Kiss the Independence Intifada goodbye


Michael Young
The Daily Star
19 November 09

The death of the Independence Intifada of 2005 has been prematurely announced many times. However, today we have in front of us a genuine corpse, the end of the fleeting aspiration four years ago, at least in its more restricted form, of establishing a system emancipated from Syria.

The Syrians, who left Lebanon through the window after Rafik Hariri’s assassination only to re-enter by the front door in recent months, have done so thanks to an understanding with Saudi Arabia. There are differences between what we have today and the Syrian-Saudi condominium after Taif, above all that the Syrian Army is no longer deployed in Lebanon. The latest contract is more equitable and is complicated by the fact that Iran has a powerful stake in the system through Hizbullah. However, it is familiar in leaving Lebanon with little discernible sovereignty, in large part courtesy of Lebanese divisions.

It’s no secret that the Saudis put considerable pressure on the prime minister-elect, Saad Hariri, to come to an arrangement over the new government with the opposition, one reason why he was forced to spend much time negotiating with Michel Aoun, to the irritation of his Christian partners. The Syrians, too, kept their end of the bargain, apparently with Turkish prodding, by bringing Aoun into line. After five months, the Hariri government was made in Lebanon only in the narrowest of ways.

This represents a fundamental shift from what Lebanon had between 2005 and 2009. From 2004 on, the country was placed under an effective, if highly imperfect, form of international trusteeship, thanks to a series of Security Council resolutions governing Lebanese affairs. This began with Resolution 1559, calling for a Syrian withdrawal, an end to foreign interference in Lebanon’s presidential election that year (and presumably all years), and the disarmament of armed groups. The UN decisions also included Resolution 1595, which set up an international commission to investigate Hariri’s murder, and it was followed by Resolution 1701, establishing a reinforced mechanism for the stabilization of southern Lebanon after the summer war of 2006.

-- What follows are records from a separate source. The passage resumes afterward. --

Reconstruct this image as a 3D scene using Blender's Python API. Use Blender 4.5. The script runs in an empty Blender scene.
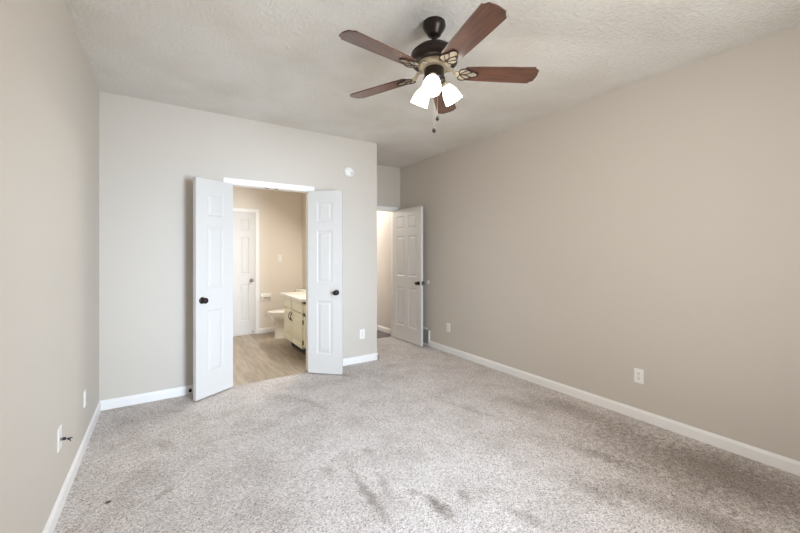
import bpy, bmesh, math, random
from mathutils import Vector, Matrix
R = math.radians
C = bpy.context.scene.collection
random.seed(7)

# ------------------------------------------------------------------ camera
CAM_YAW = 33.17
cd = bpy.data.cameras.new('camera'); cam = bpy.data.objects.new('camera', cd); C.objects.link(cam)
cam.location = (0, 0, 1.35); cam.rotation_euler = (R(90), 0, R(-CAM_YAW))
cd.sensor_width = 36.0; cd.lens = 362.3 / 800 * 36; cd.shift_y = (253.16 - 266.5) / 800
cd.clip_start = 0.02
bpy.context.scene.camera = cam

# ------------------------------------------------------------------ room measures (metres)
XL, XR, YB, YF, H = -0.459, 3.239, 4.013, -0.52, 2.74
XC = 2.273                 # end of the bathroom wall, alcove starts
YA = 4.949                 # alcove back wall (entry door)
OX0, OX1 = 0.560, 1.390    # double door opening
EX0, EX1 = 2.365, 3.125    # entry opening
BX0, BX1, BY1 = 0.15, 2.11, 6.43   # bathroom
T = 0.115                  # wall thickness
HALLX = 3.19

# ------------------------------------------------------------------ world, sun, area lights, exposure
w = bpy.data.worlds.new('sky'); bpy.context.scene.world = w; w.use_nodes = True
nt = w.node_tree; bg = nt.nodes['Background']
bg.inputs['Color'].default_value = (0.62, 0.76, 1.0, 1); bg.inputs['Strength'].default_value = 1.2
sc = bpy.context.scene
sc.view_settings.view_transform = 'Standard'; sc.view_settings.look = 'None'
sc.view_settings.gamma = 1.0; sc.view_settings.use_curve_mapping = False
sc.view_settings.exposure = 0.0
sc.cycles.max_bounces = 12; sc.cycles.diffuse_bounces = 8
sc.cycles.sample_clamp_indirect = 6.0

def light(name, kind, loc, energy, color, rot=(0, 0, 0), size=None, size_y=None, radius=None):
    d = bpy.data.lights.new(name, kind); d.energy = energy; d.color = color
    if kind == 'AREA':
        d.shape = 'RECTANGLE'; d.size = size; d.size_y = size_y
    if radius is not None: d.shadow_soft_size = radius
    o = bpy.data.objects.new(name, d); C.objects.link(o); o.location = loc; o.rotation_euler = rot
    return o
WX0, WX1, WZ0, WZ1 = 0.98, 1.92, 0.70, 2.10      # bedroom window behind the camera
light('window_daylight', 'AREA', ((WX0 + WX1) / 2, YF - 0.25, (WZ0 + WZ1) / 2), 58, (0.63, 0.80, 1.0),
      (R(79), 0, R(9)), WX1 - WX0, WZ1 - WZ0).data.spread = R(78)      # sky seen through the window
light('window_fill', 'AREA', ((WX0 + WX1) / 2, YF - 0.22, (WZ0 + WZ1) / 2 - 0.1), 75, (0.95, 0.95, 0.94),
      (R(104), 0, R(-2)), WX1 - WX0, WZ1 - WZ0).data.spread = R(165)    # added broad fill, tilted up to brighten ceiling and side walls

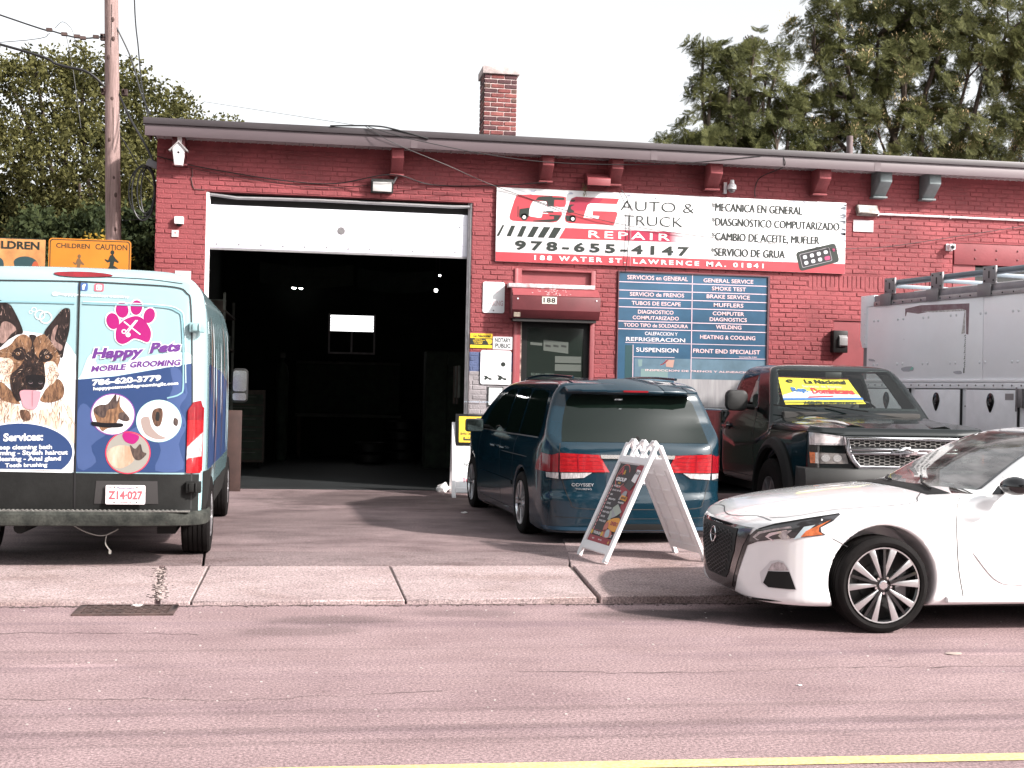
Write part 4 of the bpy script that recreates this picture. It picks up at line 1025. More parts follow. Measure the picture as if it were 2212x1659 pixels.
# ---- small signs
def board(name, label, x0, z0, x1, z1, m, r=.0, t=.004, out=.012, cat='sign'):
    o = thing(name, label, cat, (x0, WY-out, z0)); mb = MB(); w, h = x1-x0, z1-z0
    mb.prism(rrect(0, 0, w, h, r) if r else [(0, 0), (w, 0), (w, h), (0, h)], 0, t); b = mb.build('board', m, o)
    return o, b, w, h
M_fadered = mat('faded_red_print', (.70, .58, .60), .5)
M_glare = mat('glossy_white', (.80, .80, .82), .2, coat=.5)
o, b, w, h = board('no_parking_sign', 'sun bleached white no parking plate on the red pier right of the bay', 2.50, 2.775, 2.825, 3.235, M_glare, .03)
P = Print(b, 0); P.text('lettering', M_fadered, [('NO', .09, .30, .235, .38)], bold=.03); P.text('lettering', mat('faded_brown_print', (.52, .40, .42), .5), [('PARKING', .03, .105, .305, .185)], bold=.03)
P.poly('bolt', M_steel, [ellipse(w/2, h-.035, .010, .010, 12), ellipse(w/2, .035, .012, .012, 12)])
o, b, w, h = board('money_transfer_sign', 'small yellow and black money transfer plate beside the notary sign', 2.325, 2.25, 2.655, 2.465, M_yelp)
P = Print(b, 0); P.poly('black_band', M_ink, [[(.0, .045), (.33, .045), (.33, .145), (0, .145)]]); P.poly('map_shape', mat('map_gold', (.55, .38, .03), .5), [sm([(.23, .13), (.32, .13), (.325, .08), (.28, .05), (.26, .09)], 3)])
P.text('lettering', M_ink, [('La Nacional', .05, .160, .30, .200)], bold=.03, shear=.2)
P.text('lettering', M_yelp, [('ENVIOS A', .07, .125, .17, .140), ('MEXICO, EUROPA', .04, .104, .22, .120), ('SUR AMERICA', .05, .083, .19, .099), ('Y EL CARIBE', .06, .060, .18, .077)], bold=.03)
o, b, w, h = board('notary_sign', 'white notary public plate with black capitals by the door frame', 2.665, 2.235, 2.955, 2.425, mat('notary_white', (.60, .60, .62), .5))
P = Print(b, 0); P.text('lettering', M_ink, [('NOTARY', .03, .105, .265, .170), ('PUBLIC', .035, .025, .265, .090)], bold=.03)
o, b, w, h = board('parking_rules_sign', 'large rounded white exclusive parking notice with two tow cars below the notary plate', 2.485, 1.715, 2.945, 2.22, M_glare, .035, out=.018)
P = Print(b, 0); P.text('lettering', M_fadered, [('PARKING', .09, .415, .37, .455), ('EXCLUSIVE', .06, .340, .385, .385)], bold=.03)
P.text('lettering', mat('faded_grey_print', (.45, .43, .44), .5), [('TOW ZONE', .08, .215, .39, .245), ('VEHICLES TOWED', .06, .165, .40, .185)], bold=.01)
car = lambda x, y, s: [(x, y), (x+.16*s, y), (x+.16*s, y+.035*s), (x+.10*s, y+.045*s), (x+.05*s, y+.085*s), (x-.02*s, y+.095*s), (x+.015*s, y+.05*s), (x, y+.03*s)]
P.poly('tow_picture', M_ink, [car(.06, .065, .7), car(.265, .065, .8), ellipse(.34, .30, .035, .035, 20)]); P.poly('tow_wheel', M_glare, [ellipse(.11, .065, .018, .018, 14), ellipse(.33, .065, .018, .018, 14)])
o, b, w, h = board('price_list_sign', 'small framed white list below the exclusive parking notice', 2.605, 1.39, 2.835, 1.68, M_ink, out=.014)
P = Print(b, 0); P.poly('sheet', M_glare, [[(.015, .02), (.215, .02), (.215, .275), (.015, .275)]]); P.text('lettering', M_ink, [('open', .14, .225, .19, .237), ('9-6', .145, .185, .185, .20), ('9-2', .145, .13, .185, .14), ('closed', .06, .11, .10, .12), ('sun', .12, .09, .17, .10)], bold=.03)
o, b, w, h = board('alarm_plaque', 'little pinkish white plaque beneath the left wall camera', -2.00, 3.725, -1.905, 3.82, mat('plaque_pink_white', (.66, .55, .55), .5))
Print(b, 0).poly('print', mat('plaque_red', (.5, .15, .15), .5), [ellipse(.05, .055, .018, .012, 12), [(.03, .02), (.07, .02), (.07, .028), (.03, .028)]])
o, b, w, h = board('paper_note', 'pale blue white notice taped low on the left pier above the van roof', -1.94, 3.02, -1.72, 3.24, mat('pale_note', (.62, .68, .72), .6))
# ---- lights
def wallpack(x0, x1, z0, z1, label):
    o = thing('wall_light', label, 'light', ((x0+x1)/2, WY, (z0+z1)/2)); w = (x1-x0)/2; h = (z1-z0)/2
    mb = MB(); mb.prism([(-.001, -h), (-.09, -h), (-.13, h*.55), (-.10, h), (-.001, h)], -w, w, 'x'); mb.build('housing', mat('black_light_housing', (.03, .03, .03), .5, var=.3, vs=20), o, bevel=.008)
    mb = MB(); mb.prism([(-.094, -h+.018), (-.134, h*.48), (-.140, h*.45), (-.105, -h+.015)], -w+.025, w-.025, 'x'); mb.build('lens', mat('milky_lens', (.80, .78, .76), .3), o, bevel=.004)
    mb = MB(); mb.tube([(w, -.03, h*.5), (w+.05, -.03, h+.05), (w+.10, -.03, h+.09)], .018, 8); mb.build('conduit', M_alu, o, smooth=True); return o
wallpack(.815, 1.135, 4.475, 4.675, 'black framed wall light with milky lens above the garage bay')
o = thing('floodlight', 'grey tilted floodlight with white backing plate right of the long sign', 'light', (8.47, WY, 4.5))
mb = MB(); mb.box(-.17, -.10, -.07, .17, -.012, .09, Matrix.Rotation(rad(-28), 4, 'X')); hb_ = mb.build('housing', mat('tarnished_bronze', (.20, .18, .16), .4, .3, var=.3, vs=14), o, bevel=.01)
mb = MB(); mb.box(-.15, -.105, -.055, .15, -.102, .075, Matrix.Rotation(rad(-28), 4, 'X')); mb.build('lens', mat('lamp_glass', (.30, .28, .27), .15, rgb2=(.55, .52, .5), vs=6), hb_)
mb = MB(); mb.box(-.20, -.012, -.29, .125, -.002, -.11); mb.build('backing_plate', mat('backing_white', (.60, .55, .57), .5, var=.1), o)
mb = MB(); mb.box(.13, -.05, -.04, .20, 0, .03); mb.build('junction_box', M_whtd, o, bevel=.005)
o = thing('conduit_pipe', 'long white conduit pipe running right from the floodlight along the wall', 'pipe', (8.66, WY-.03, 4.49))
mb = MB(); mb.tube([(0, 0, 0), (1.2, 0, .005), (2.4, 0, .002), (4.5, 0, 0)], .017, 10); mb.build('pipe', M_whtd, o, smooth=True)
for x in (1.18, 2.6, 3.9):
    mb = MB(); mb.box(x, -.02, -.022, x+.03, .03, .022); mb.build('clamp', M_alu, o)
# ---- cameras
def bullet(name, label, x, z, dome=False, lookdown=True):
    o = thing(name, label, 'camera', (x, WY, z))
    mb = MB(); mb.box(-.055, -.022, -.055, .055, 0, .055); mb.build('base', M_wht, o, bevel=.006)
    mb = MB(); mb.box(-.045, -.13, -.05, .05, -.02, .045); b = mb.build('housing', M_wht, o, bevel=.018)
    mb = MB(); mb.lathe([(.0001, -.012), (.03, -.008), (.032, .0), (.03, .02)], 18, Matrix.Translation((.0, -.132, -.005)) @ Matrix.Rotation(rad(0), 4, 'X')); mb.build('lens', M_blk, b, smooth=True); return o
bullet('security_camera', 'white security camera on the right wall above the box truck', 9.86, 4.02)
o = thing('security_camera', 'white security camera with dark dome on the left pier above the plaque', 'camera', (-1.90, WY, 3.95))
mb = MB(); mb.box(-.065, -.07, -.045, .065, 0, .06); mb.build('housing', M_wht, o, bevel=.01); mb = MB(); mb.lathe([(.0001, .0)]+[(.035*math.sin(t), .035-.035*math.cos(t)) for t in np.linspace(.2, PI/2, 5)], 16, Matrix.Translation((0, -.035, -.08)) @ Matrix.Rotation(rad(90), 4, 'X')); mb.build('lens', M_blk, o, smooth=True)
o = thing('dome_camera', 'white dome camera mounted on top of the long sign', 'camera', (6.26, WY, 4.77))
mb = MB(); mb.box(-.10, -.05, -.07, -.05, 0, .10); mb.build('bracket', M_wht, o, bevel=.004)
mb = MB(); mb.lathe([(.0001, -.0), (.03, .0), (.035, .05), (.065, .08), (.07, .14), (.0001, .14)], 24, Matrix.Translation((.01, -.10, .13)) @ Matrix.Rotation(rad(-90), 4, 'X')); b = mb.build('housing', M_wht, o, smooth=True)
mb = MB(); mb.lathe([(.058*math.cos(t), .058*math.sin(t)) for t in np.linspace(0, PI/2, 8)], 24, Matrix.Translation((.01, -.10, -.01)) @ Matrix.Rotation(rad(-90), 4, 'X')); mb.build('lens', mat('smoked_dome', (.16, .14, .15), .1), b, smooth=True)
# ---- vent hood, meter box
o = thing('vent_hood', 'red painted metal vent hood tucked above the long sign', 'vent', (4.17, WY, 4.80))
mb = MB(); mb.prism([(0, .10), (-.10, .10), (-.26, .0), (-.26, -.10), (-.24, -.10), (-.24, -.01), (0, -.01)], -.175, .175, 'x'); mb.build('hood', M_redflat, o, bevel=.003)
mb = MB(); mb.box(-.17, -.235, -.10, -.16, 0, -.01); mb.box(.16, -.235, -.10, .17, 0, -.01); mb.box(-.16, -.12, -.09, .16, -.11, -.015); mb.build('cheek', M_reddark, o)
random.seed(2); mb = MB()
for k in range(26): x = -.20+random.uniform(-.02, .03); z = -.05-random.uniform(0, .17); mb.bar((x, -.12, z), (x+random.uniform(-.03, .03), -.13, z-random.uniform(.03, .07)), .004)
q = mb.build('bird_nest_straw', mat('straw', (.14, .13, .06), .9), o); q['kind'] = 'stuff'
o = thing('meter_box', 'black wall box with a small grey window beside the flat infill', 'box', (8.05, WY, 2.49))
mb = MB(); mb.box(-.115, -.12, -.17, .12, .02, .17); b = mb.build('housing', M_blk, o, bevel=.01)
mb = MB(); mb.prism([(-.121, .10), (-.16, .06), (-.16, -.06), (-.121, -.08)], -.03, .10, 'x'); mb.build('window', mat('grey_meter_face', (.24, .24, .24), .4), b, bevel=.004)
# ---- birdhouse hung on the first bracket
o = thing('birdhouse', 'little white birdhouse hanging on the dark bracket at the left corner', 'birdhouse', (-1.885, 18.70, 4.81))
mb = MB(); mb.prism([(-.055, -.13), (.055, -.13), (.085, .10), (0, .19), (-.085, .10)], -.115, -.006); b = mb.build('box', M_whtd, o, bevel=.003)
mb = MB(); mb.prism([(-.115, .062), (0, .188), (0, .212), (-.135, .068)], -.135, .0); mb.prism([(.115, .062), (.135, .068), (0, .212), (0, .188)], -.135, .0); mb.build('roof', mat('grey_birdhouse_roof', (.30, .28, .28), .8, var=.2, vs=20), o)
mb = MB(); mb.disc(.017, -.1165, 18, Matrix.Translation((0, 0, .045))); mb.build('hole', M_black, b)
mb = MB(); mb.box(-.03, -.012, .15, .03, -.001, .31); mb.build('hanger', M_whtd, o)

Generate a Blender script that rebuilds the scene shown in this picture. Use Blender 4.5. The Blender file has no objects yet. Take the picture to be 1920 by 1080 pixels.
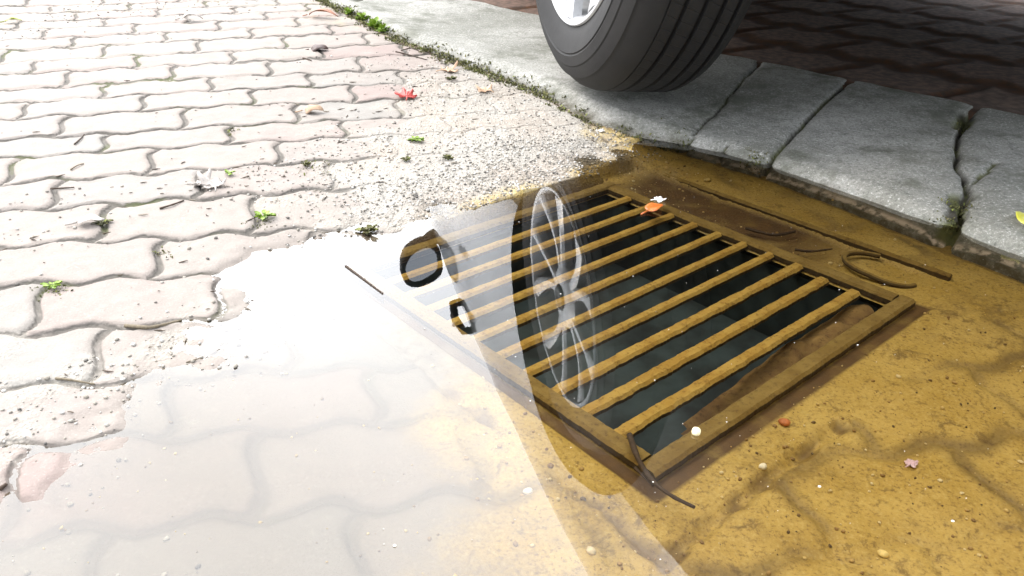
import bpy, bmesh, math, random
import numpy as np
from mathutils import Vector, Matrix
random.seed(7); rng = np.random.default_rng(7)
S = bpy.context.scene; COL = S.collection

# ------------------------------------------------------------------ camera
F = 1503.0; CH = 0.42                      # focal length in photo pixels, camera height above the water
v1 = np.array([-1513, -848, F]); v2 = np.array([1926, -771, F])
up = np.cross(v1, v2); up /= np.linalg.norm(up); up = up if up[1] < 0 else -up
fw = np.array([0, 0, 1.0]) - up * up[2]; fw /= np.linalg.norm(fw)
RC = np.array([np.cross(fw, up), fw, up])
cam_d = bpy.data.cameras.new("camera"); cam = bpy.data.objects.new("camera", cam_d); COL.objects.link(cam)
cam_d.sensor_width = 36; cam_d.lens = F / 1920 * 36; cam_d.clip_start = .02; cam_d.clip_end = 1000
m3 = np.stack([RC @ [1, 0, 0], RC @ [0, -1, 0], RC @ [0, 0, -1]], 1)
M = Matrix([list(r) for r in m3]).to_4x4(); M.translation = (0, 0, CH); cam.matrix_world = M
S.camera = cam

# ------------------------------------------------------------------ sky, sun, exposure
SUN_AZ, SUN_EL = -82.0, 50.0               # degrees; azimuth clockwise from +y
S.view_settings.view_transform = 'Standard'; S.view_settings.look = 'None'
S.view_settings.exposure = 1.8; S.view_settings.gamma = 1
world = bpy.data.worlds.new("World"); S.world = world; world.use_nodes = True
wn = world.node_tree; wn.nodes.clear()
def WN(t, **k):
    n = wn.nodes.new(t)
    for a, b in k.items(): setattr(n, a, b)
    return n
sd = Vector((math.sin(math.radians(SUN_AZ)) * math.cos(math.radians(SUN_EL)), math.cos(math.radians(SUN_AZ)) * math.cos(math.radians(SUN_EL)), math.sin(math.radians(SUN_EL))))
wo = WN('ShaderNodeOutputWorld'); sky = WN('ShaderNodeTexSky', sky_type='NISHITA', sun_disc=False)
sky.sun_elevation = math.radians(SUN_EL); sky.sun_rotation = math.radians(SUN_AZ); sky.air_density = 1; sky.dust_density = 3
bg1 = WN('ShaderNodeBackground'); bg1.inputs[1].default_value = .05; wn.links.new(sky.outputs[0], bg1.inputs[0])
tc = WN('ShaderNodeTexCoord'); dot = WN('ShaderNodeVectorMath', operation='DOT_PRODUCT'); dot.inputs[1].default_value = (math.sin(math.radians(-20)) * .79, math.cos(math.radians(-20)) * .79, .61)   # the bright break in the cloud
wn.links.new(tc.outputs['Generated'], dot.inputs[0])
mr = WN('ShaderNodeMapRange', interpolation_type='SMOOTHSTEP'); wn.links.new(dot.outputs['Value'], mr.inputs[0])
mr.inputs[1].default_value = .58; mr.inputs[2].default_value = .98; mr.inputs[3].default_value = .55; mr.inputs[4].default_value = 2.05
nz = WN('ShaderNodeTexNoise'); nz.inputs['Scale'].default_value = 2.2; nz.inputs['Detail'].default_value = 5
wn.links.new(tc.outputs['Generated'], nz.inputs['Vector'])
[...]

That international scaffolding has been substantially eroded in recent years, by action or omission. Resolution 1559 has been implemented only in the sense that Syrian soldiers have left Lebanon. However, Syrian meddling in Lebanese affairs has been unrelenting, and in late 2007 France significantly undermined the letter of the resolution, which it had co-sponsored, by actively bringing Damascus into the Lebanese presidential election. As for the disarmament of Hizbullah or pro-Syrian Palestinian groups, nothing has happened, and the Cabinet is preparing to find a consensual rhetorical formula in its statement to evade the question.